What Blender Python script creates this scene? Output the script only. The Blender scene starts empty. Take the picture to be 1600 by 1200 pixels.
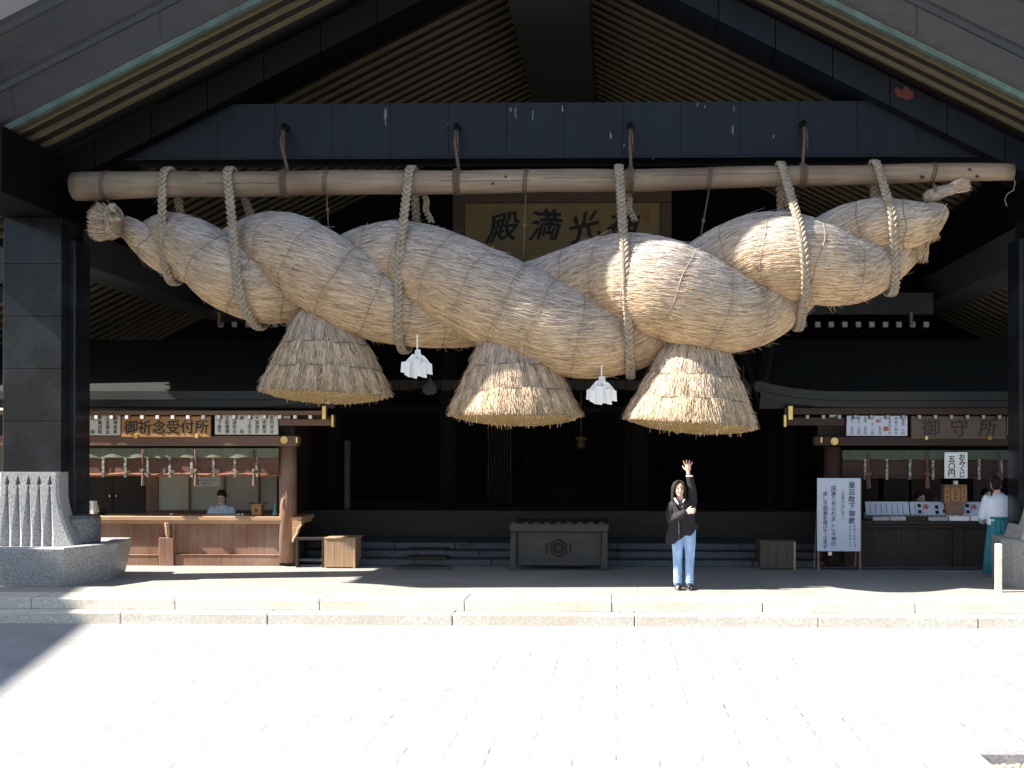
import bpy, bmesh, math, random
import numpy as np
from mathutils import Vector, Matrix

random.seed(7)
rng = np.random.default_rng(7)
S = bpy.context.scene
COL = S.collection
R = math.radians

# ------------------------------------------------------------------ camera
F, PX0, PY0 = 1644.4, 931.0, 700.0
EYE = Vector((0, 0, 2.37))
CAMROT = Matrix.Rotation(R(1.2), 3, 'Z') @ Matrix.Rotation(R(90), 3, 'X') @ Matrix.Rotation(0.0018, 3, 'Z')
cam = bpy.data.cameras.new('camera')
cam.lens = 37.0
cam.sensor_width = 36.0
cam.shift_x = -(PX0 - 800) / 1600
cam.shift_y = (PY0 - 600) / 1600
cam.clip_end = 600
camo = bpy.data.objects.new('camera', cam)
COL.objects.link(camo)
camo.matrix_world = Matrix.Translation(EYE) @ CAMROT.to_4x4()
S.camera = camo

# ------------------------------------------------------------------ light
SUN = Vector((1.2, 0.20, -1.0)).normalized()          # direction the light travels
world = bpy.data.worlds.new('World')
S.world = world
world.use_nodes = True
wn = world.node_tree
wn.nodes.clear()
sky = wn.nodes.new('ShaderNodeTexSky')
sky.sky_type = 'NISHITA'
sky.sun_disc = False
elev = math.asin(-SUN.z)
sky.sun_elevation = elev
# sky.sun_rotation is clockwise from +Y seen from above
sky.sun_rotation = math.atan2(-SUN.x, -SUN.y)
sky.air_density = 1.0
sky.dust_density = 1.0
bg = wn.nodes.new('ShaderNodeBackground')
bg.inputs['Strength'].default_value = 0.07
wo = wn.nodes.new('ShaderNodeOutputWorld')
wn.links.new(sky.outputs[0], bg.inputs[0])
wn.links.new(bg.outputs[0], wo.inputs[0])
sl = bpy.data.lights.new('sun', 'SUN')
sl.energy = 5.0
sl.angle = R(0.53)
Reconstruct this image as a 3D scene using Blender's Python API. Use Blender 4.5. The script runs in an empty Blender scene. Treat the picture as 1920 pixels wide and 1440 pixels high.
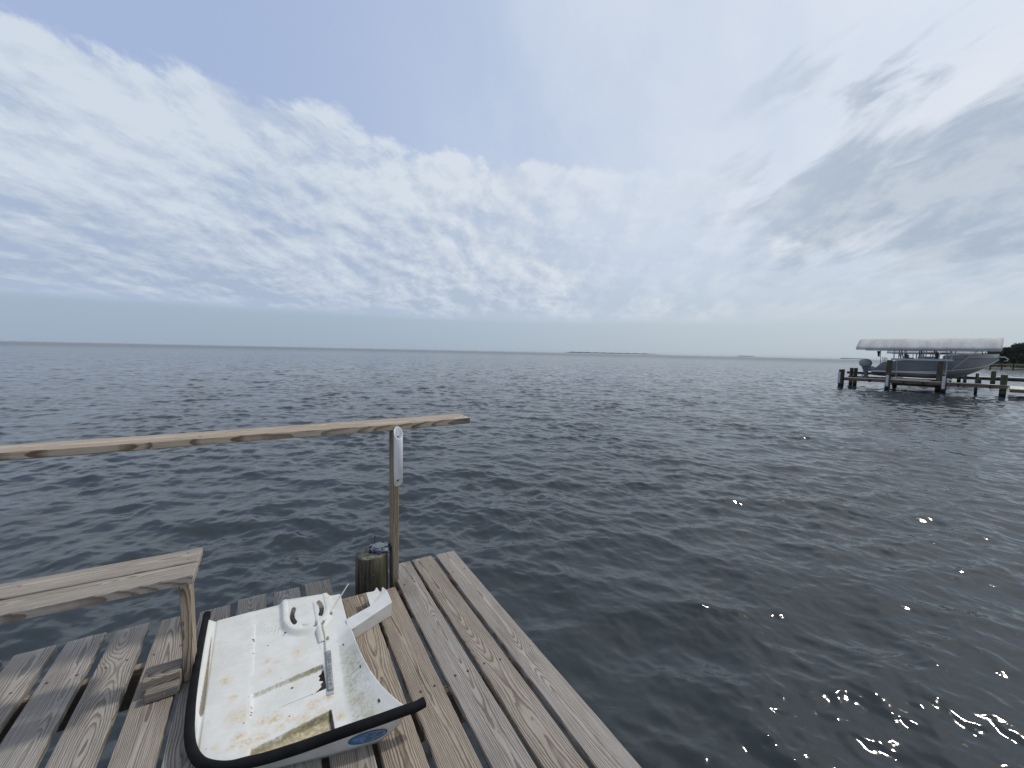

## What you need to do
Exactly reproduce the run of lines from the start of the listing through the line with "R = math.radians", inclusive; pictures are not copied.

## Reply
What Blender Python script creates this scene? Output the script only. The Blender scene starts empty. Take the picture to be 1600 by 1200 pixels.
import bpy, bmesh, math, random
import numpy as np
from mathutils import Vector, Matrix

random.seed(7)
rng = np.random.default_rng(7)
S = bpy.context.scene
COL = S.collection
R = math.radians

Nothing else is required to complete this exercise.